Abstract

This study reports kinetic modeling of propane oxidative dehydrogenation (ODH) employing a new VOx/γ-Al2O3 catalyst especially designed for propane ODH with a controlled acidity. This catalyst is prepared with different vanadium loadings (5–10 wt %). Kinetic experiments are carried out under an oxygen-free atmosphere in the Chemical Reactor Engineering Center fluidized bed riser simulator at 475–550 °C and atmospheric pressure. Successive-injection propane ODH experiments (without catalyst regeneration) over partially reduced catalysts show good propane conversions (11.73%-15.11%) and promising propylene selectivity (67.65–85.89%).

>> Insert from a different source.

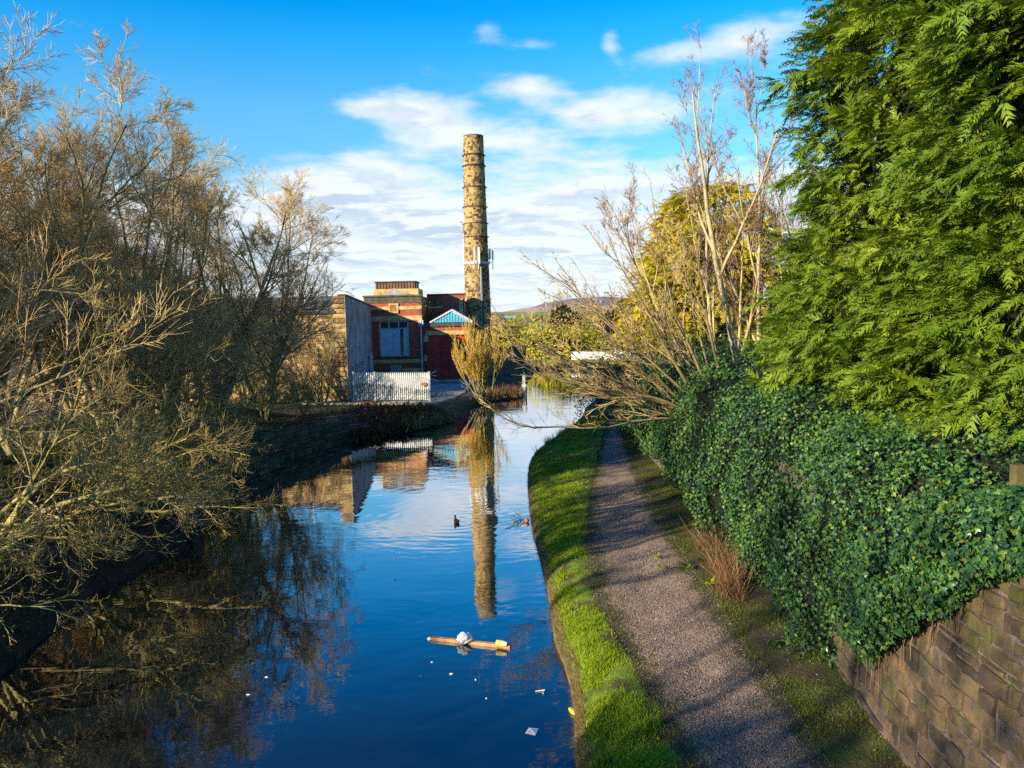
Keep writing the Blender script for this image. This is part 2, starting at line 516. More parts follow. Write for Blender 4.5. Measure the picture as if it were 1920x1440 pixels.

Regarding propylene selectivity, it increases while that for COx decreases as the catalyst degree of reduction augments with the consecutive propane injections. This suggests that a controlled degree of catalyst reduction is needed for high propylene selectivity. Under such oxygen-free conditions, the lattice oxygen of the catalyst is consumed via the ODH reaction. On the basis of the data obtained, a kinetic model is proposed. In this model, reaction rates are related to the degree of catalyst reduction using an exponential decay function. The kinetic and decay model parameters are estimated using nonlinear regression analysis. Activation energies and Arrhenius pre-exponential constants are calculated with their respective confidence intervals. The proposed parallel-series kinetic model satisfactorily predicts the ODH reaction of propane under the selected reaction conditions.